Prepared by UnderstandingSudan.org

Latest version: March 11, 2006

  • Darfur, the westernmost province of Sudan, had seen escalating low-level violence for several decades. The region was a staging area for Sudanese-backed rebels fighting the government of Chad. As part of president Ghaddafi’s expansionist plans, Libya supported armed groups in inter-ethnic rivalries in the 1980s and used the region as a staging ground for supporting opposition to the Khartoum regime of General Nimeiri. Ethnic militias grew in strength and organization during the 1990s. The SPLA, the rebel group of Southern Sudan, attempted, but failed, to open a Darfur front in 1991.
  • Over the course of the 20th century, colonial and independence governments in Khartoum (the capital of Sudan) devoted few resources to developing the human potential of Darfur. There were limited investments in infrastructure, schooling, and economic activity. Most residents live by raising livestock and low-productivity agriculture. Recurrent drought has exacerbated tensions over access to water and fertile land.
  • Darfur is an ethnic mosaic. There is crossing of ethnic boundaries, multiple ethnic identities for the same person and group, and changing alliances among leaders of ethnic groups and their followers. Leaders of ethnic groups are both militia leaders and traditional chiefs (who often inherit their positions). Virtually all of the people involved in the crisis in Darfur are Muslim.
  • Substantial organizedmilitary activityand resulting humanitarian catastrophe in Darfur began in early 2003. In April 2003 rebels launched coordinated attacks against military targets in the regional capital of El Fasher. Two rebel groups, the Sudan Liberation Army (SLA) and the Justice and Equality Movement (JEM) issued public statements that their rebellion was political, against the government in Khartoum.
  • The Sudanese government responded using counterinsurgency tactics that it had used in the civil war in the south. Indiscriminate aerial bombing became common. The government organized and coordinated attacks by an irregular militia that came to be known as the janjaweed.

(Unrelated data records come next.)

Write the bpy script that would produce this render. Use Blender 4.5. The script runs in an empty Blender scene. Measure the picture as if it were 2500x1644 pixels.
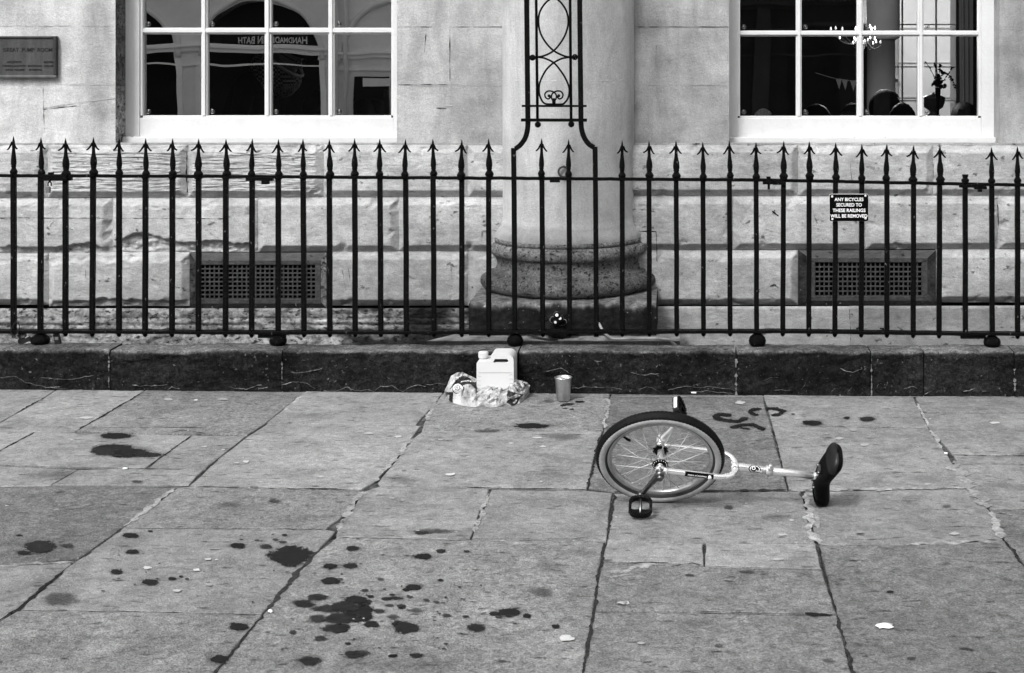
import bpy, bmesh, math, random
from mathutils import Vector, Matrix, noise as mnoise
random.seed(7)
R = math.radians
S = bpy.context.scene
COL = S.collection

# ------------------------------------------------------------------ camera, sky, sun, exposure
F, CX, CY, HC = 3550.0, 1670.0, 130.0, 1.75       # focal length, axis and eye height (photo pixels, metres)
cam = bpy.data.cameras.new('camera'); camo = bpy.data.objects.new('camera', cam); COL.objects.link(camo)
camo.location = (0, 0, HC); camo.rotation_euler = (R(90), 0, 0)
cam.sensor_fit = 'HORIZONTAL'; cam.sensor_width = 36.0; cam.lens = 36.0*F/2500.0
cam.shift_x = -(CX-1250.0)/2500.0; cam.shift_y = -(822.0-CY)/2500.0
cam.clip_start = 0.1; cam.clip_end = 500.0
S.camera = camo
S.render.resolution_x = 1024; S.render.resolution_y = 673
W = bpy.data.worlds.new('World'); S.world = W; W.use_nodes = True
nt = W.node_tree; nt.nodes.clear()
wo = nt.nodes.new('ShaderNodeOutputWorld'); bg = nt.nodes.new('ShaderNodeBackground')
sky = nt.nodes.new('ShaderNodeTexSky'); sky.sky_type = 'NISHITA'; sky.sun_disc = False
sky.sun_elevation = R(45); sky.sun_rotation = R(206); sky.air_density = 1.6; sky.dust_density = 4.0
bw = nt.nodes.new('ShaderNodeRGBToBW')             # the photograph is black and white
nt.links.new(sky.outputs[0], bw.inputs[0]); nt.links.new(bw.outputs[0], bg.inputs['Color'])
nt.links.new(bg.outputs[0], wo.inputs[0]); bg.inputs['Strength'].default_value = 0.15
sl = bpy.data.lights.new('sun', 'SUN'); so = bpy.data.objects.new('sun', sl); COL.objects.link(so)
sl.energy = 1.5; sl.angle = R(14); sl.color = (1, 1, 1); so.location = (-4, -5, 12)
so.rotation_euler = (R(45), 0, R(-26))
S.view_settings.view_transform = 'Standard'; S.view_settings.look = 'None'
S.view_settings.gamma = 1.0; S.view_settings.exposure = 1.0

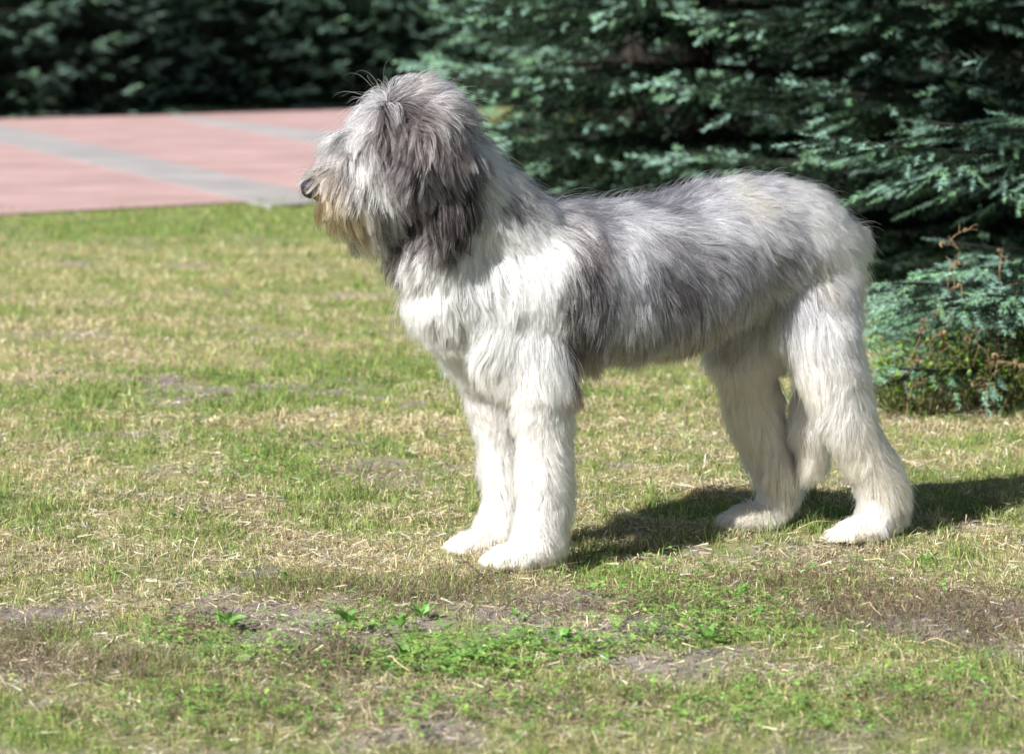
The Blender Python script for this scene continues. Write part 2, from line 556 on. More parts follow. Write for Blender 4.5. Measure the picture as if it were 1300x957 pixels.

The Sudanese Armed Forces (the government army of the Sudan) and the janjaweed deliberately targeted civilian populations during intense military activity in 2003 and early 2004. Displaced persons have told consistent stories of dawn raids with indiscriminate attacks on civilians, rapes, and burning of villages. Aerial and satellite imagery confirmed extensive destruction and abandonment of villages. Rebel groups have also committed human rights violations.
  • The janjaweed are drawn from many different ethnic groups, leadership and core fighters come from groups that identify themselves as Arab, and many members are likely to be quasi-mercenaries from affiliated ethnic groups in neighboring Chad.
  • Arab ethnicity in Darfur, as in Sudan generally, is a social construction. Individuals and ethnic leaders claiming to be Arab, or applying the Arab label to others, often have different, complex, and ill-defined stereotypes in mind. The broad catch-all phrase for people and groups that are considered to be non-Arab is zunjior zurga, both translatable as “black.” These are third-person ethnic labels- used to describe others, but not oneself or an interlocutor.
  • The warring parties in Darfur have failed to reach a peace agreement after seven rounds of peace talks held in Abuja, Nigeria under the auspices of the African Union. The displaced civilian population faces continued military and paramilitary violence from the janjaweed and Sudanese Armed Forces. The Sudanese Armed Forces have not restored security for civilians in the region. Mortality rates are not known with any precision.
  • The African Union, with endorsement and support of the united Nations Security Council, authorized and supported a peace monitoring mission that now numbers approximately 7,000 soldiers from African Union member countries.
  • The U.N. Security Council established a commission of inquiry and referred the commission’s findings in March 2005 to the International Criminal Court (ICC). The ICC has stated that sufficient evidence exists to indict named individuals in both the Sudanese government and in the rebel movements. The ICC reports are clear, however, that the bulk of the responsibility for war crimes and crimes against humanity lies with the Sudanese government.